Sie haben auch Fontanas früheren Assistenten befragt.
Jan Hendrik Geschke Hisachika Takahashi, selbst Künstler, war ab 1964 für mehrere Jahre Assistent Fontanas und ist dann von der Bildfläche verschwunden. Ich habe ihn über eine Notiz in einer Kleinstadtzeitung aus Vermont gefunden. Der Mann ist über 80, aber klar im Kopf, und lebt auf einer Hühnerfarm ohne Internet an der kanadischen Grenze. Wir brachten einen Nachbarn dazu, ihn abzuholen, damit er sich auf dessen Rechner die Vorder- und Rückseiten des Münchner und Londoner Bildes ansehen konnte. Takahashi gab uns ein mündliches und schriftliches Gutachten.
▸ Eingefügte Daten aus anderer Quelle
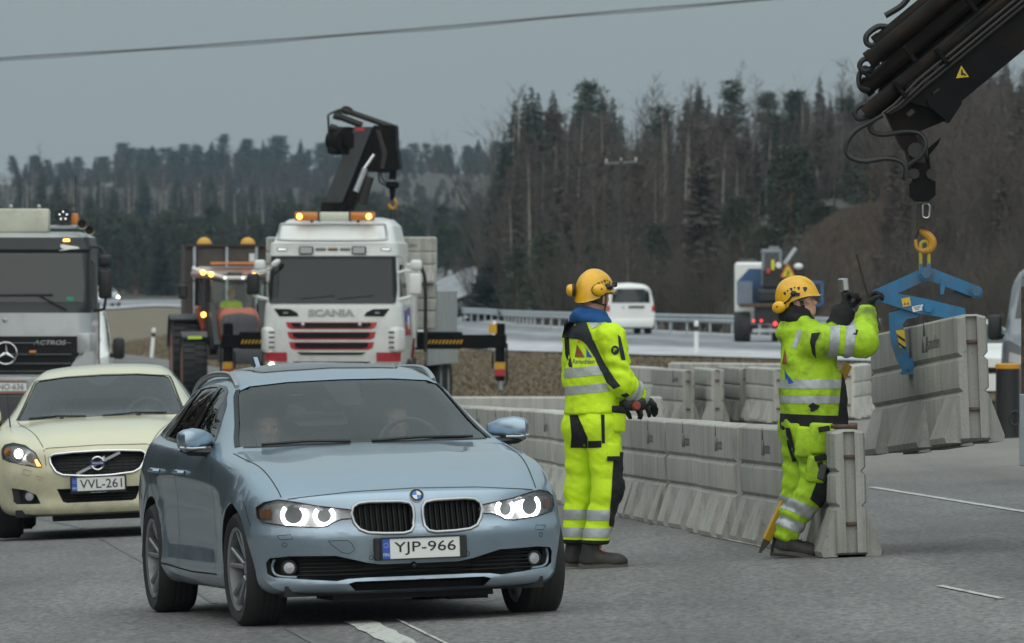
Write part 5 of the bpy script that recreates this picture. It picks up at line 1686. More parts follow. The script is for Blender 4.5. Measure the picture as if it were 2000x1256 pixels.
 b = MB(); b.lathe([(.0375, .0), (.0375, .001), (.041, .0015), (.041, .0)], 32, M, closed=True); b.build('badge_rim', M_SILVER, bd)
 for q, m in ((0, M_PLATEW), (1, bpy.data.materials.new('badge blue'))):
  if q:
   m.use_nodes = True; m.node_tree.nodes['Principled BSDF'].inputs['Base Color'].default_value = (.05, .22, .6, 1)
  b = MB()
  for k in (0, 2):
   a0 = PI / 2 * (k + (0 if q == 0 else 1))
   poly = [(0, 0)] + [(.025 * math.cos(a0 + t), .025 * math.sin(a0 + t)) for t in np.linspace(0, PI / 2, 7)]
   b.prism(poly, .0, .0025, M)
  b.build('badge_quarter', m, bd)
 hy = sk.hit(0, .42, 'front')[0].y
 b = MB(); b.box((0, hy - .006, .42), (.52, .03, .125), b=.006); b.build('plate_holder', M_BLACK, root)
 number_plate(root, 'YJP-966', (0, hy - .026, .42))
 # --- mirrors, handles, rails, sunroof, aerial, wipers
 for s in (-1, 1):
  b = MB()
  prof = [(-.085, .05), (-.06, .085), (.0, .10), (.075, .095), (.10, .07), (.105, .0), (.095, -.045), (.05, -.06), (-.06, -.05), (-.09, .0)]
  V_, F_ = [], []
  secs = [(.80, .45, .10, .0), (.86, .75, .05, .01), (.93, .98, .0, .005), (.985, .92, -.01, 0), (1.012, .6, .01, 0.005)]
  npz = 14
  for (x, k, dy, dz) in secs:
   for j in range(npz):
    a = 2 * PI * j / npz
    yy = .085 * math.cos(a) * (1 if math.cos(a) > 0 else .8); zz = .070 * math.copysign(abs(math.sin(a)) ** .75, math.sin(a))
    V_.append((s * x, 1.84 + dy + yy * k, 1.025 + dz + zz * k))
  for i in range(len(secs) - 1):
   for j in range(npz):
    j2 = (j + 1) % npz
    F_.append((i * npz + j, i * npz + j2, (i + 1) * npz + j2, (i + 1) * npz + j))
  F_ += [tuple(range(npz)), tuple(range((len(secs) - 1) * npz, len(secs) * npz))]
  b.add(V_, F_)
  mi_ = b.build('door_mirror', M_BLUEP, root, 50, fix=True)
  b = MB(); b.tube([(s * .80, 1.86, .955), (s * .86, 1.86, .958), (s * .95, 1.85, .962), (s * 1.0, 1.845, .975)], [.05, .05, .045, .02], 10, flat=.5); b.build('mirror_foot', M_BLACK, mi_)
  b = MB(); b.tube([(s * .87, 1.765, .985), (s * .95, 1.765, .983), (s * 1.01, 1.80, .99)], .007, 6); b.build('indicator', M_LAMPIN, mi_)
  for y in (2.50, 3.38):
   h, n = sk.hit(y, .835, 'left' if s < 0 else 'right')
   b = MB(); b.tube([h + Vector((s * .0, -.10, 0)), h + Vector((s * .028, -.08, .003)), h + Vector((s * .032, 0, .006)), h + Vector((s * .028, .09, .006)), h + Vector((0, .11, .004))], .013, 8); b.build('door_handle', M_BLUEP, root)
  pts = []
  for y in (2.34, 2.42, 2.6, 3.0, 3.4, 3.8, 4.05, 4.14):
   h, n = sk.hit(s * .575 * (1 - .055 * (y - 2.3)), y, 'top')
   lift = .030 if 2.5 < y < 4.0 else (.016 if y in (2.42, 4.05) else -.004)
   pts.append(h + Vector((0, 0, lift)))
  b = MB(); b.tube(catmull(pts, 5), .017, 8); b.build('roof_rail', M_SILVER, root, 60)
  d = 'left' if s < 0 else 'right'
 sk.patch([(-.41, 2.62), (-.38, 2.53), (-.2, 2.50), (.2, 2.50), (.38, 2.53), (.41, 2.62), (.40, 3.3), (-.40, 3.3)], 'top', .003, 6).build('sunroof', M_GLASSK, root, 60)
 b = MB(); sk.line([(-.42, 2.62), (-.39, 2.52), (-.2, 2.49), (.2, 2.49), (.39, 2.52), (.42, 2.62), (.41, 3.31), (-.41, 3.31)], 'top', .008, .003, b, closed=True); b.build('sunroof_seal', M_GAP, root)
 h, n = sk.hit(-.0, 3.95, 'top')
 b = MB(); b.prism([(3.85, 1.40), (3.97, 1.475), (4.0, 1.47), (4.03, 1.40)], -.18, -.155, MYZ); b.build('fin_aerial', M_BLUEP, root)
 for x0, x1 in ((.62, .02), (-.10, -.60)):
  pts = [sk.hit(x, z, 'front')[0] + Vector((0, -.012, .004)) for x, z in ((x0, .995), ((x0 + x1) / 2, 1.002), (x1, .992))]
  b = MB(); b.tube(pts, .009, 6); b.build('wiper', M_BLACK, root)
 # --- underbody and wheels
 b = MB(); b.box((0, 2.25, .20), (1.45, 4.1, .06)); b.box((0, .50, .165), (.9, .5, .05)); b.box((.35, .5, .14), (.22, .12, .05)); b.build('underbody', M_TRAY, root)
 for yc in (.776, 3.586):
  for s in (-1, 1):
   wheel(root, s * .783, yc, .325, .230, s, 10, .232, steer=.05 if yc < 1 else 0, z=.325 - (.020 if s > 0 else .006))
   b = MB(); b.box((s * .60, yc + .05, .46), (.02, .46, .46)); b.build('wheel_well', M_TRAY, root)
 car_interior(root, .62, 2.62, 1.66, .95, .36)
 return root, sk
EST, EST_SK = build_estate()
zE = gzf(-.62, 51.0)
EST.location = (-.488, 49.2, 0)
EST.rotation_euler = (-.009, -.033, R(11.9))
EST.location.z = .205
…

Die Behandlung der schwarzen Gaze auf der Rückseite des Cardi-Fontana entspricht nach seiner intimen Kenntnis nicht Fontanas üblichem Prozess: zu zerfasert, fast gerissen wirkend, statt sauber geschnitten. „The cuts look wrong!“, lautete sein Urteil. „The black tape is wrong, it is ripped and frayed, not cleanly cut like always. The paint on the frame is strange, I never saw a mushy one like this.“ Während er zum Münchner Taglio schrieb: „(the tape) It is set as Mr Fontana used to do. (the paint) It is right: drops of paint on the stretcher (running paint noses).“ Hier fällt die einzige Person, die an der Entstehung dieser Werke intensiv beteiligt war, ein eindeutiges Urteil.